La cotation d’une montre vendue aux enchères est un gage de confiance en une marque. Celle-ci définit ses prix de manière unilatérale : libre au client de l’accepter, ou pas. Mais lors d’une vente aux enchères, le montant ne dépend plus de la maison horlogère, mais de la demande réelle. Le prix obtenu devient la valeur de marché. « D’ailleurs, un produit vendu aux enchères à un montant très inférieur au prix public, c’est terrible pour une marque », souligne Aurel Bacs. Ses confrères et lui-même en ont vu passer des garde-temps qui n’atteignaient même pas le quart du montant demandé en boutique…
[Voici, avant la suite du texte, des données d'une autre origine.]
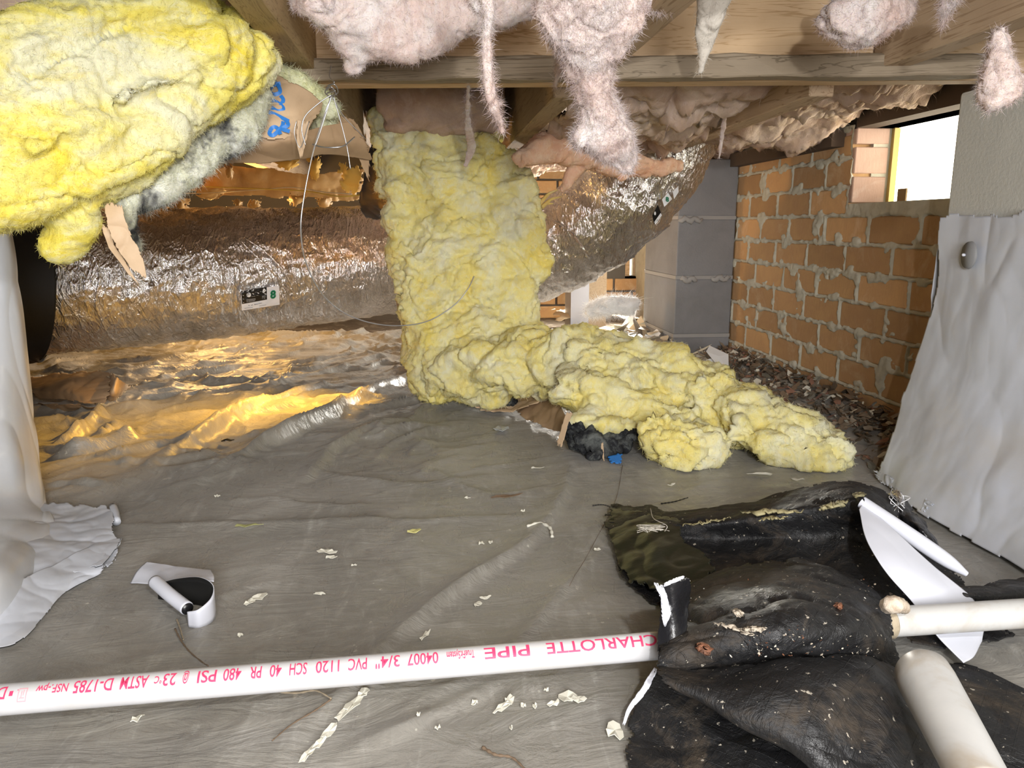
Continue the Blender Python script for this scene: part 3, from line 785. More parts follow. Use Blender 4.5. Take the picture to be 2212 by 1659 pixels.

Quel modèle F.P.Journe Aurel Bacs conseillerait-il à un collectionneur ? « S’il en a les moyens, je lui dirait d’acheter le top du top. Chez F.P.Journe, il s’agit des prototypes de la fin des années 1990 ou des années 2000, qui atteignent entre plusieurs centaines de milliers de francs et plus d’un million. Mais s’il s’agit d’une montre que la personne va porter, je dirais l’Octa Chrono. C’est un modèle automatique, il a une date, une fonction très utile quand on doit dater et signer un document, et le chronographe est un mécanisme intéressant. Ce garde-temps a un look discret, une forme classique, et pour quelqu’un qui n’est pas milliardaire, il reste abordable. Connaissez-vous une autre montre F.P.Journe intelligente, qui vaut quelques dizaines de milliers de francs ? Mon travail n’est pas de donner des conseils d’investissement, mais d’aider une personne à trouver LA montre, celle qui lui procure une émotion le matin lorsqu’elle la met au poignet. Et cela n’a pas de prix. »
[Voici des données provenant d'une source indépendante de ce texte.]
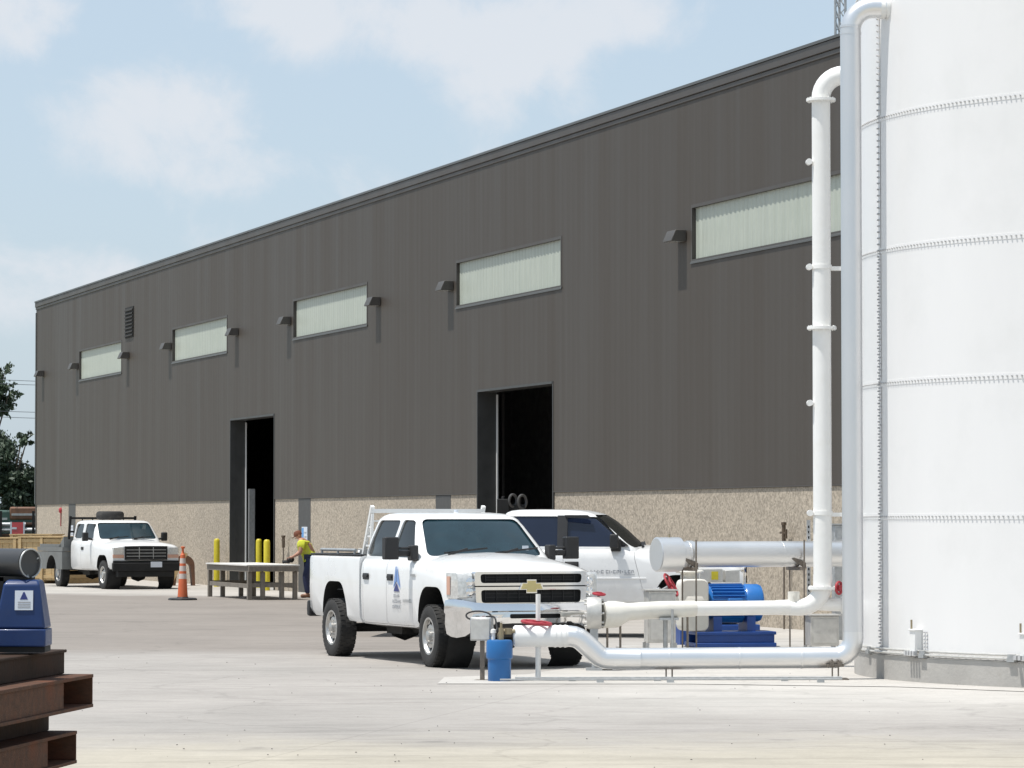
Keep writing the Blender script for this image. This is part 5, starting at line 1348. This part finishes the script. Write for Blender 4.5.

Même s’il se méfie des spéculateurs, François-Paul Journe participera à la vente aux enchères biennale caritative Only Watch du 6 novembre 2021, qui aura lieu chez Christie’s, à l’hôtel des Bergues, à Genève. « Nous allons proposer le prototype d’une nouvelle montre qui sera lancée cette année. Mais je ne peux pas encore la dévoiler car le catalogue des ventes n’est pas encore publié. » Ce modèle fera un nouveau record, sans doute. Ce qui réjouira pleinement François-Paul Journe, car quel que soit l’acquéreur, la somme ira à l’Association Monégasque contre les Myopathies. Une cause qui lui est chère.